The New Zealand Dairy Industry is an integral part of the New Zealand economy, producing more than NZ$10 billion of exports or 22% of New Zealand’s merchandise trade. Whilst the industry represents just over 3% of the world milk supply, it represents nearly 40% of internationally traded dairy products.
NZ’s Fonterra Co-operative Group is the world’s largest dairy processor. It is owned by New Zealand farmers which supply the company. Fonterra sells products to customers and consumers in 140 countries and it has around 20,000 staff in 40 countries.
 
One of the great strengths of the New Zealand dairy industry is the co-operative structure that provides strength in the marketplace, ensuring that full market returns are reflected directly to farmers in the form of regular monthly payments.
 
Alternatively, NZ does have a number of smaller and well run dairy companies, particularly in the South Island. These present milk supply options without the cost of shareholding in the co-operative and do suit those investors that want a more pure farm investment.
 
 
The New Zealand Sheep and Beef Industry
 
New Zealand has a proud history of highly productive, grass-based sheep and beef farming.

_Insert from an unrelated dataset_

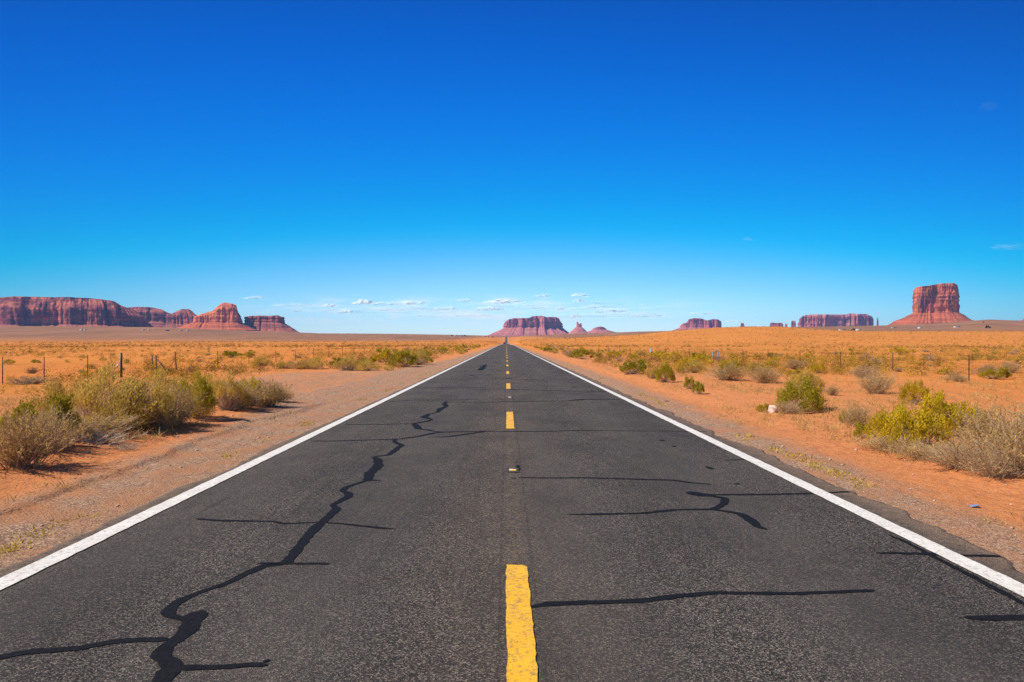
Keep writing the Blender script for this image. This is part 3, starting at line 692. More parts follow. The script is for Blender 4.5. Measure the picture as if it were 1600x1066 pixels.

New Zealand produces 6% of the world’s sheepmeat, but forms 38% of global sheepmeat trade because it exports 90% of its sheepmeat.
Beef production in New Zealand is almost 100% grass-based. New Zealand produces 1% of the world’s beef, but forms 5% of global beef trade as 79% of production is exported.
The New Zealand sheep and beef industry has seen dramatic growth in on-farm animal performance with rising lambing percentages and greater carcass weight per lamb.  Since 1990 sheep farmers have produced 12% more lambs from 31% fewer sheep. As a result of increased production, improved product prices and industry stability there has been a 140% increase in farm prices over the past 7 years.